田舎暮らしを始めたもう一つの理由が、トマト農家さんでいただいたトマトジュースが感動的なおいしさで、自分もトマトを栽培してみたいと思ったことです。その農家さんにビニールハウスを借りてトマトを一から育てています。
「大名倒産」やNHKの大河ドラマ「どうする家康(本多正信役で出演)」の撮影現場に、僕が作ったトマトジュースを差し入れで持っていくんですが、皆さんとても喜んでくれますよ。農作業はとても楽しくて、今回、前田監督からオファーをいただいたときも、「トマトの栽培はどうしよう?」って、一瞬頭をよぎったほどです(笑い)。
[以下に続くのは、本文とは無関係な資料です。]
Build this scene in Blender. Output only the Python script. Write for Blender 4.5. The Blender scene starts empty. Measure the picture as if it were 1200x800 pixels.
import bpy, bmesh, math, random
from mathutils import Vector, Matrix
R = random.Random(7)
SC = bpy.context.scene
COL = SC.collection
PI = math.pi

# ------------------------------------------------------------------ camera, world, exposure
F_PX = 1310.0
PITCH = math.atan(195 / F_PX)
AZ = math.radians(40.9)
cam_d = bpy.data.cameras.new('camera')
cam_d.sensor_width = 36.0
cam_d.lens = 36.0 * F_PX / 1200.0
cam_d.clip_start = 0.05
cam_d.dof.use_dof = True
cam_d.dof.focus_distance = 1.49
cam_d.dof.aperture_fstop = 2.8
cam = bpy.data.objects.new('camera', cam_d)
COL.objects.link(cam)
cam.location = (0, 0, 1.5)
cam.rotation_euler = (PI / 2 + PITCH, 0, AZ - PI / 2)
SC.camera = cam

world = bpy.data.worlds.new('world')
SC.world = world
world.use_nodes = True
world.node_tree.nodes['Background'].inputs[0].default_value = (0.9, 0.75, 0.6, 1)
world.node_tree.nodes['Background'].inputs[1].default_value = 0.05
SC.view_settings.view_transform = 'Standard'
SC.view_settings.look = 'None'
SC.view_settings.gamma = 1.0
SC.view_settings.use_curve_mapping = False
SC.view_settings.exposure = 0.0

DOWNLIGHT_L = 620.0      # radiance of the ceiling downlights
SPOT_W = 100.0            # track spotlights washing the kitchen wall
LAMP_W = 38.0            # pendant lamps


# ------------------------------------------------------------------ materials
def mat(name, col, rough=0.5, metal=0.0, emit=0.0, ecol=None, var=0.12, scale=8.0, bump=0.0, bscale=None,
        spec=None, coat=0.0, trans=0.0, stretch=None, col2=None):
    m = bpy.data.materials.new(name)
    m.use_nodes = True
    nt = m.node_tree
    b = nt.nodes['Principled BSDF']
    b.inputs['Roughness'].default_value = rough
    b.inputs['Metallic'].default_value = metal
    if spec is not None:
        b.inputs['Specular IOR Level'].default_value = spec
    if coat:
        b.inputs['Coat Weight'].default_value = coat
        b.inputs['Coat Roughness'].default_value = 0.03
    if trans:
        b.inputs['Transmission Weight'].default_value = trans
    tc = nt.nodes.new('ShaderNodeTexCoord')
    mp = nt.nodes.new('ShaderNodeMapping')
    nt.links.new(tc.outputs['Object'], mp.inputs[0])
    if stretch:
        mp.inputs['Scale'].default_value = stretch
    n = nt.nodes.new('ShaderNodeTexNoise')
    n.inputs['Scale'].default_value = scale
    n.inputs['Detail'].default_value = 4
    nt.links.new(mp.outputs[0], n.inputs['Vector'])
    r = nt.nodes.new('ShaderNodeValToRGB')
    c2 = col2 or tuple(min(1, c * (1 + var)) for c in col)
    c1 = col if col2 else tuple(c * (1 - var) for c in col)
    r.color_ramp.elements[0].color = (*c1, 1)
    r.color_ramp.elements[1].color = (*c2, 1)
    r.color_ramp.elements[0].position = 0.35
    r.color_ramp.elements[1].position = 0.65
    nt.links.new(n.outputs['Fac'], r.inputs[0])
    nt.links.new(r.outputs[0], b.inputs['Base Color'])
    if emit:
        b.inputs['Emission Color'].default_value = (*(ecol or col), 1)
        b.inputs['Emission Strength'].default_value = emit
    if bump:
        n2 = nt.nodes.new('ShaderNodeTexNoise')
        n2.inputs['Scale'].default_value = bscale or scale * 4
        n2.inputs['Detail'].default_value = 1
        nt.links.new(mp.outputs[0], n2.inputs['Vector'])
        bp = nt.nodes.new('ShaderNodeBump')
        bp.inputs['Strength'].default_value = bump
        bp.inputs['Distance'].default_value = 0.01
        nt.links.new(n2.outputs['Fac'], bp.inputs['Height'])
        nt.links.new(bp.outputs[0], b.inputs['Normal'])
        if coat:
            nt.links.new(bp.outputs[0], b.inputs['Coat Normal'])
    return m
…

ほかにも釣りをしたり、ぼーっとして過ごしたりしています。家族や趣味に集中できて、リフレッシュできる今の生活スタイルはとても気に入っています。
子どもたちとは、一緒に農作業をしたり、虫を捕ったり、釣りをしたりしています。ただ、こうした生活は、あくまでも「僕がやりたいこと」ですから、子どもたちに強制したくはないという思いもあります。農作業のお手伝いをするよりも、他の習い事をしたほうが将来の役に立つかもしれません。子どもたちが大人になるころは、どんな時代になって、何が必要なのかもわかりません。
だから、僕は子どもたちを「雇う」ことにして、農作業のお手伝いには、“お給料”を払っています。お小遣い程度ではなく、同一労働同一賃金ですから、ちゃんと大人と同等の金額を払っています。自分で稼いで、好きなものを買ってますし、今のところ楽しく農作業を手伝ってくれているようです。
自分で育てた野菜や釣った魚を食べるのは、お店で買うよりもおいしく感じますし、他の人に「おいしい」と言って食べてもらえることは、お金とはまた別の価値となっているように感じます。
田舎暮らしを始めたことで視野が広くなり、多角的な視点を持って自分を俯瞰して見ることができるようになったと思います。さまざまな役を演じるために多くの人とコミュニケーションを取ることで、自分の世界が広がっていって、俳優業にもプラスになっている実感があります。